The week ahead: After a record-breaking day, turning quiet — and cold

/ December 17, 2023 at 9:23 PM

After a record-breaking — historic is not hyperbole in this case, frankly — day of weather, we’ll turn back to more tranquil — and for a few days, quite cold — conditions as we head into the final shopping week before Christmas.

Monday will feature temperatures generally in the ballpark of normal, but a strong (but dry) cold front will clear the area late Monday into early Tuesday, shifting winds to the northwest and turning on the chill as high pressure builds in from the west. Expect to start Tuesday very near freezing in the metro area, and likely at or below freezing further inland. Despite sunny skies, strong cold advection should keep temperatures below 50° in the afternoon. (Brrr.) A solid freeze looks to set up for Tuesday night into Wednesday morning, with lows in the 20s across much of the area as high pressure settles in overhead. Highs on Wednesday get to about 50-51° or so with a few clouds at most.

After another freeze Thursday morning, high pressure will slip offshore and temperatures will begin to recover into the upper 50s to low 60s to close out the week. We’ll keep an eye on Christmas weekend for our next storm system, but the usual model disagreements are sufficient enough where any confidence in any rain is pretty low.

Recapping a record-breaking day of weather

Today’s storm was an incredibly impactful event, certainly one for the books. We’ve got new rainfall records at Charleston International Airport and Downtown Charleston, but that doesn’t even explain the half of it — some stations up toward McClellanville had over 10″ of rain, including a report of 13.3″ at the Santee Coastal Reserve site!

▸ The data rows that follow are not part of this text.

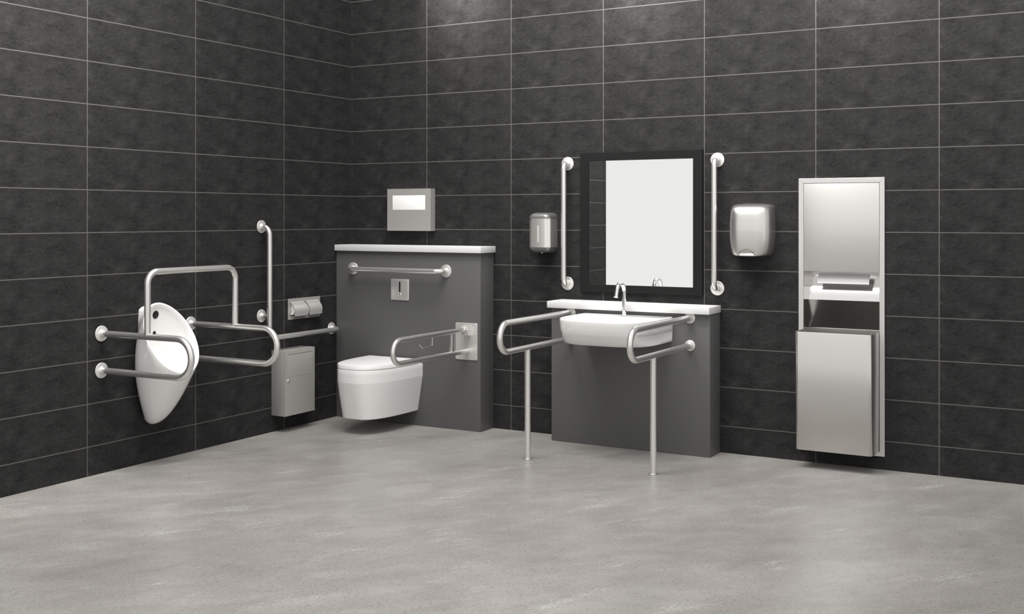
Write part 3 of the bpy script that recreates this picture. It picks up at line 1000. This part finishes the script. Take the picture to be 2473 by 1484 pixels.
# chute with the arched tear slot
bm = bmesh.new()
nx = 40
sx0, sx1 = 3.052, 3.386
def chute(y):
    return 1.0140 - (y / 0.083) * 0.052
ylo, yhi = 0.040, 0.044
rows = []
for i in range(nx + 1):
    x = ix0 + (ix1 - ix0) * i / nx
    t = (x - sx0) / (sx1 - sx0)
    lift = 0.0
    if 0 < t < 1:
        lift = 0.007 * sin(pi * t) ** 1.6
    rows.append((x, lift, 0 <= t <= 1))
top = [[(x, -0.0005, 1.0142), (x, ylo - 0.012, chute(ylo - 0.012)), (x, ylo, chute(ylo) + l * 0.9)] for x, l, s_ in rows]
bot = [[(x, yhi if s_ else ylo, chute(yhi if s_ else ylo)), (x, 0.083, 0.962)] for x, l, s_ in rows]
loft(bm, top, False, False, closed=False)
loft(bm, bot, False, False, closed=False)
build('chute', bm, M['inner'], tu)
# the sheet hanging from the slot
bm = bmesh.new()
pr = [(0.052, 0.996), (0.040, 0.9895), (0.030, 0.983), (0.022, 0.9735), (0.017, 0.962), (0.0155, 0.950)]
loop = pr + [(y + 0.0008, z - 0.0003) for y, z in pr[::-1]]
loft(bm, [[(x, y, z) for y, z in loop] for x in (3.084, 3.352)])
o = build('paper_towel', bm, M['paper'], loc=(3.218, 0.02, 0.95))
tag(o, 'white embossed paper towel hanging from the slot of the tall steel unit', 'paper towel')

# lift-out waste bin standing in the lower half of the unit
bn = thing('waste_bin', 'tall open-topped steel waste bin in the bottom of the towel unit', 'bin', (3.213, -0.06, 0.088))
bm = bmesh.new()
bX0, bX1 = 3.0185, 3.408
def bin_ring(z, yfr, ins=0.0, ybk=0.088):
    r = 0.020
    x0, x1 = bX0 + ins, bX1 - ins
    out = [(x0, ybk - ins, z)]
    for j in range(9):
        a_ = pi + (pi / 2) * j / 8
        out.append((x0 + r + r * cos(a_), yfr + ins + r + r * sin(a_), z))
    for j in range(9):
        a_ = 1.5 * pi + (pi / 2) * j / 8
        out.append((x1 - r + r * cos(a_), yfr + ins + r + r * sin(a_), z))
    out.append((x1, ybk - ins, z))
    return out
zb0, zb1, zr = 0.0935, 0.0880, 0.7075
rings = [bin_ring(0.0945, -0.168, 0.004), bin_ring(0.0955, -0.171, 0.001), bin_ring(0.098, -0.1715), bin_ring(0.40, -0.180), bin_ring(0.7068, -0.1885), bin_ring(zr, -0.1885, 0.0004),
         bin_ring(0.7068, -0.1885, 0.0014), bin_ring(0.55, -0.184, 0.0016), bin_ring(0.10, -0.1715, 0.0018)]
loft(bm, rings)
build('body', bm, M['binsteel'], bn, sharp=40)
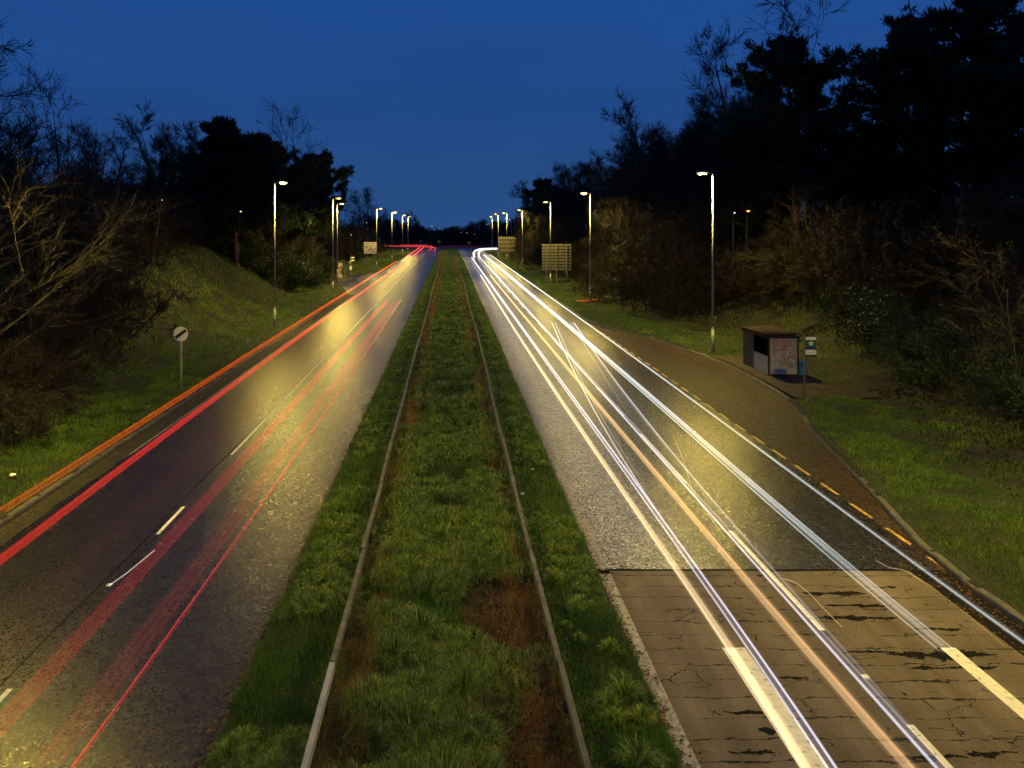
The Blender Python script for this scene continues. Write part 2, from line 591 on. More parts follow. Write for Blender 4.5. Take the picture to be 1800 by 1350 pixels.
YS = list(np.arange(-40, 300, 2.0)) + [302]
JOINT = 11200/602.0                        # where the resurfacing ends and the old concrete begins
jag = np.random.default_rng(3)
strip('road_outbound', lambda y: float(lerp(L_EDGE, y)) if y > 90 else -11.95, lambda y: ME_L+.1*float(math.sin(y*.9)*math.sin(y*2.3)), list(np.arange(-40, 302, .5)), 0, M['asphalt_l'])
strip('road_inbound', lambda y: 3.55, lambda y: 11.62, list(np.arange(JOINT, 302, 1.0)), 0.0, M['asphalt_r'])
strip('layby', lambda y: 11.621, lambda y: float(lerp(R_EDGE, y)), list(np.arange(JOINT, 68, .5)), 0.0, M['layby'])
strip('old_concrete_road', lambda y: 3.72, lambda y: 10.72, [-40, -10, 0, 10, 15, JOINT-.002], 0.002, M['concrete'])
strip('road_gutter', lambda y: 10.72, lambda y: 11.5, [-40, 0, 10, 15, JOINT-.004], 0.0, M['tar'])
strip('road_channel', lambda y: 3.40+.06*math.sin(y*1.7)*math.sin(y*.63), lambda y: 3.72, list(np.arange(-40, JOINT, .4)), 0.004, M['edge'])
strip('road_edge_band', lambda y: 3.35+.08*math.sin(y*1.7)*math.sin(y*.63), lambda y: 3.74+.09*math.sin(y*2.9)*math.sin(y*1.1)+.05*math.sin(y*7.3), list(np.arange(JOINT+.01, 302, .4)), 0.006, M['edge'])
strip('left_channel', lambda y: -11.95, lambda y: -11.30+.07*math.sin(y*.9)*math.sin(y*2.1), list(np.arange(-40, 95, .5)), 0.004, M['soil'])
strip('roundabout_road', lambda y: -140, lambda y: 140, [302.5, 312, 324], -.01, M['asphalt_l'])
# tar filled joint where new meets old
strip('road_joint', lambda y: 3.72, lambda y: 10.72, [JOINT-.05, JOINT+.04], .004, M['tar'])


strip('road_seam', lambda y: -7.84+.03*math.sin(y*.7), lambda y: -7.80+.03*math.sin(y*.7+.4), list(np.arange(8, 31, .6)), .004, M['tar'])


# tar repairs on the concrete, ragged
def tar_patch(x0, x1, y, w, seed):
    """crumbling tar: many small irregular flakes strung along a crack"""
    r = np.random.default_rng(seed)
    L = x1-x0
    n = int(L*(60+900*w))
    u = r.uniform(0, 1, n)
    env = np.clip(np.interp(u, np.linspace(0, 1, 9), np.concatenate([[.05], r.uniform(.15, 1, 7), [.05]])), .05, 1)
    x = x0+u*L
    yy = y+np.interp(u, np.linspace(0, 1, 7), r.uniform(-.04, .04, 7))+r.normal(0, .30, n)*w*env
    s_ = r.uniform(.010, .030, n)*(.6+1.4*env)
    an = r.uniform(0, 6.28, n)
    V = np.zeros((n, 4, 3))
    for q in range(4):
        rr = s_*r.uniform(.6, 1.3, n)
        V[:, q, 0] = x+rr*1.7*np.cos(an+q*1.571)
        V[:, q, 1] = yy+rr*.8*np.sin(an+q*1.571)
        V[:, q, 2] = .005+r.uniform(0, .003, n)
    return V.reshape(-1, 3), np.arange(n)[:, None]*4+np.array([0, 1, 2, 3])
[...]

Many stations, particularly east of the Cooper where a band of rain set up and meandered for several hours, recorded over 5″ of rain. We’ll get a full picture on Monday as rainfall observers empty their gauges and submit their measurements.

It was another historic day for coastal flooding, too. The water level in Charleston Harbor reached 9.68′ mean lower low water, which is good for fourth highest on record (records date back to 1921) as well as the highest non-tropical tide recorded in the harbor. The previous record was 8.86′ MLLW, set on January 1, 1987.

Finally, the observed sea level pressure at Charleston International Airport reached 992.1mb around 6PM Sunday as the low made its closest pass. This is a new record low pressure for the month of December. The previous low pressure record was 992.9mb, set on December 1, 1942, according to research by David Roth from the Weather Prediction Center. Many thanks to the staff of NWS Charleston, SC for helping validate this record!